I did not stumble into ESG by accident.
I was hunting.
You see, my first degree was in Project Planning and Management, a discipline that trains you to love timelines, indicators, deliverables, and that terrifying phrase: monitoring and evaluation. I was taught early that good intentions are nice, but measurable outcomes are better.
Years later, as I began my Master’s in Business Administration, specializing in Strategic Management, I found myself searching for a research topic. Not just something academically acceptable but something strategically alive. Something that sits where business decisions shape real-world consequences.
Naturally, I wandered into CSR.
Corporate Social Responsibility, the polite cousin companies introduce at conferences. The one with beautiful photos of tree planting ceremonies and scholarships awarded under large branded banners. CSR felt familiar. Comforting. Like a well-written sustainability report that smells faintly of marketing.
But then I met ESG.
And ESG did not smile.
ESG, Environmental, Social, and Governance, did not ask what you donated. It asked what you measured. It did not applaud effort; it requested evidence.

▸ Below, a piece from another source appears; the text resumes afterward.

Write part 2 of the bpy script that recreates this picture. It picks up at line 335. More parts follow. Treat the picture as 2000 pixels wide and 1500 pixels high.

Where CSR says, “We supported the community.”
ESG asks, “What changed? By how much? And who is accountable?”
And that difference, that insistence on quantification pulled me in.
Because coming from Project Planning and Management, measurement is not optional. It is survival. You do not manage what you cannot measure. And in Strategic Management, you do not pursue what does not align with long-term value creation.
That is when it clicked.
CSR can live in a communications department.
ESG lives in strategy.
CSR can be episodic.
ESG is embedded.
CSR tells a story.
ESG produces data that investors, regulators, and boards cannot ignore.
It closes the gap between “doing good” and “being accountable.”
For someone studying strategy, that gap is everything.
ESG influences capital allocation. It affects risk exposure. It shapes how companies are evaluated globally. It determines which businesses are resilient and which ones are simply loud.
And in emerging markets, including ours, this shift is particularly important. We cannot afford decorative responsibility. We need measurable sustainability.
Yet here is the tension that fascinates me: when we quantify impact, do we risk losing its humanity? When we assign metrics to social good, do we reduce stories to spreadsheets?
Or perhaps do we finally give those stories the power to influence boardroom decisions?
This is the space I want to explore as a writer.
At the intersection of:
- Strategy and sustainability
- Governance and growth
- Data and dignity
I am not writing about ESG because it is trendy.
I am writing about it because it is strategic.
Because the future of business will not be shaped by the companies that appear responsible, but by the companies that can prove responsibility consistently, transparently, and measurably.
This is where my curiosity began.
And I suspect it is only the beginning.